Sunday, 24 de November de 2024 ISSN 1519-7670 - Ano 24 - nº 1315

A regra do jogo

O final de Lado a Lado, dentro de duas semanas, é um bom pretexto para lembrar os critérios que orientam -e limitam- a avaliação da qualidade da ficção exibida na TV. Novela boa é novela que conquista o público -eis o axioma inquestionável que faz o mundo da televisão girar.

A trama das 18h está chegando ao fim sem conseguir alcançar a meta de audiência estabelecida pela Globo. Com média em torno de 18 pontos no Ibope (cada ponto equivale a 62 mil domicílios na Grande SP), o seu resultado é muito inferior ao das últimas sete produções do horário, que tiveram médias entre 21 e 25 pontos.

“Fracasso” inquestionável por esse ponto de vista, Lado a Lado foi, na minha opinião, uma das melhores produções de época exibidas pela Globo em muito tempo. A trama, de autoria de Claudia Lage e João Ximenes Braga, teve como cenário a capital da República, o Rio, entre 1904 e 1910.

Diversos episódios históricos marcantes foram recriados, a começar pela famosa reforma urbana, o bota-abaixo, que deu nova aparência ao centro da cidade e teve como consequência a expulsão dos moradores de cortiços para incipientes favelas.

Filho de escravos e capoeirista, o personagem Zé Maria (Lázaro Ramos) foi uma espécie de Zelig de Lado a Lado. Participou do esforço de esclarecimento junto aos protagonistas da Revolta da Vacina (1904), lutou ao lado do marinheiro João Cândido na Revolta da Chibata (1910) e ajudou a descriminalizar a capoeira.

Zé Maria também foi testemunha do episódio em que um negro, seu amigo, aceitou passar pó-de-arroz para jogar futebol num clube da elite carioca. Ajudou a livrar da cadeia uma mulher, negra, presa por praticar o candomblé. E viu de perto a luta de outra mulher negra, Isabel (Camila Pitanga), para ser aceita como artista e mãe solteira.

Acima da média

Em nome do melodrama, Lado a Lado explorou, não sem se repetir, o tema dos limites impostos às mulheres no início do século 20. Laura (Marjorie Estiano) enfrentou o tabu do divórcio e a má fama de morar fora de casa e trabalhar. Além de Isabel, outras três (!) personagens tiveram filhos fora do casamento.

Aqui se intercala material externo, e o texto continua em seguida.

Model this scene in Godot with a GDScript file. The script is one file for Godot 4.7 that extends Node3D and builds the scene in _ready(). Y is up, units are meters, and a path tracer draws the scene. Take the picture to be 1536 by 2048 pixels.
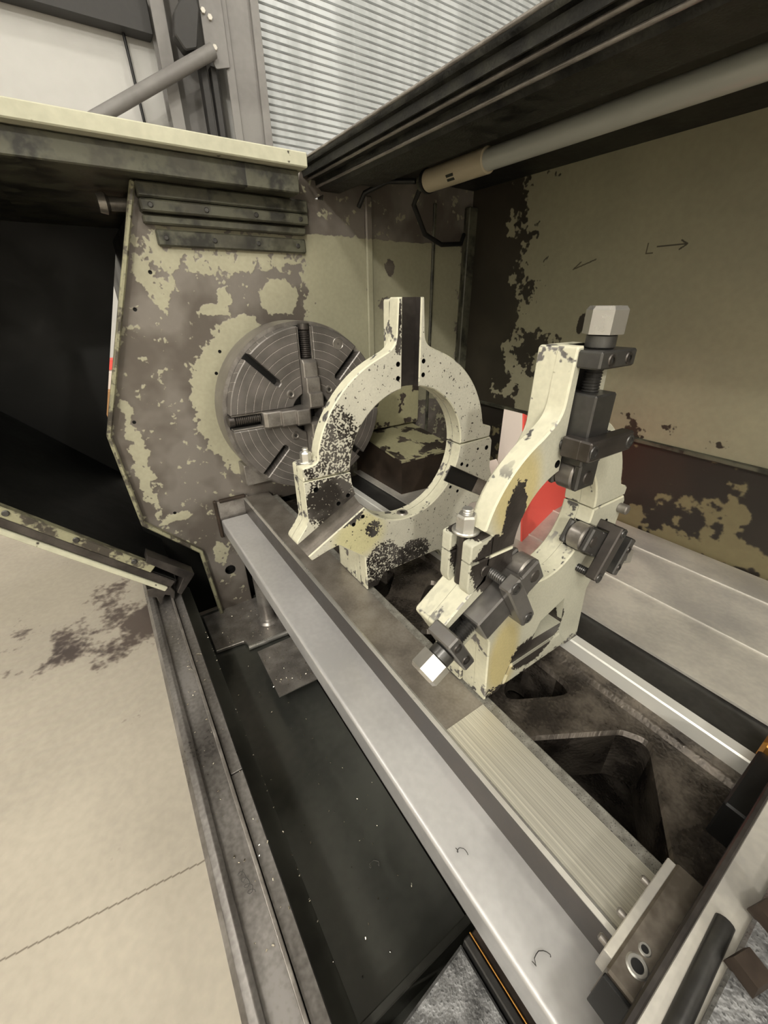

Em diferentes momentos, os autores comprometeram o ritmo da ação para explicar o pano de fundo histórico. Houve excesso de didatismo e exagero na “pregação” libertária dos personagens. Muita gente reclamou da suavidade da novela, da sua ação às vezes a conta-gotas, sem a velocidade que se espera de uma trama hoje.

Na visão de um dos autores, a novela sofreu por conta de “inimigos externos”. Mudanças de horário por causa da propaganda eleitoral e, depois, do horário de verão, podem ter afastado o público.

A onda de violência em São Paulo no final do ano elevou a audiência de programas policiais exibidos no mesmo horário. “Já vi até gente dizendo que o problema é que a novela é boa demais”, disse João Ximenes Braga.

Lado a Lado foi um “fracasso”? Talvez. Mas acho preocupante que se atribua o mau resultado às qualidades da novela. O ibope frustrante de um produto com qualidade acima da média, infelizmente, sempre reforça a posição daqueles que defendem o nivelamento por baixo.